Tuesday, March 07, 2006

Philosophy Can Be Dangerous

During my studies at Biola University (1995-1998), which is presently a bastion of philosophical libertarianism and theological semi-Pelagianism, I have noticed a tendency throughout the Evangelical Philosophical Community to do shoddy Biblical exegesis on the relevant Biblical passages pertaining to the free will/sovereignty of God issue, or avoid doing Biblical exegesis at all.

I have seen some of the best Evangelical Philosophers in this nation such as the Molinaist William Lane Craig and JP Moreland simply force their previously held Aristotelian/ Arminian/libertarian presuppositional biases upon the Biblical passages such as Romans 9, Ephesians 1-2 and simply force the Bible to say what they believe should be right according to their Aristotelian paradigm instead of determining through sound Biblical exegesis what is really in the text.

One such Evangelical Scholar which does not do this is Dr. John Piper (B.A. Wheaton, M.A. Fuller, Ph.D. Munich) as evidenced by his compelling and thorough Book entitled, "The Justification of God" his exegetical treatment of Romans 9.

All to often, many Evangelicals appeal to secular philosophical systems such as Aristotelianism and do simply horrid exegesis to command what the Bible should say instead of looking at the text exegetically in it's proper historical, linguistic and grammatical context to determine what the Scripture says on its own merits.

We need to follow the example of Augustine of Hippo, who towards the end of his life published a Latin work entitled Retractiones wherein he retracted many of his previous writings that were overly influenced by his Neo-Platonism through the study of Plutonius and even some latent Manichean influenced views.

In this issue of free will and divine sovereignty, I am only concerned with what the Bible says, not what Molina, Aristotle, Plato or even Augustine or Calvin says. Just give me pure, unbridled exegesis of the Biblical texts. Like the patristic father Tertullian said, "For what accord has Athens with Jerusalem?"
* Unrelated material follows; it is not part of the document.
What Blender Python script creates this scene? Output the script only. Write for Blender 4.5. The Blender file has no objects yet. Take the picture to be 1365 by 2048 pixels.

I do not want to stand over the texts of Scripture as their autonomous judge and force the Scriptures to say what they do not.

Having said this, a proper study of the Book of Romans and Ephesians will most definitely demonstrate unequivocally, that God is sovereign over all things and imputes unmerited divine grace upon those who are dead in trespasses and sin due to the transgression of Adam (Romans 5:1-18 and Ephesians 1 and 2).

In other words, the Bible alone, not philosophical and theoretical speculation should be our only guide and foundation by which we can determine the mind of God on the issue of free will and divine sovereignty (2 Timothy 3:15-17).

I want to follow the injunction of the Apostle Paul who said, "Beware lest anyone cheat you through philosophy and empty deceit and not according to Christ, for in Him dwells the fulness of the godhead bodily and you are complete in Him" (Colossians 2:8-9).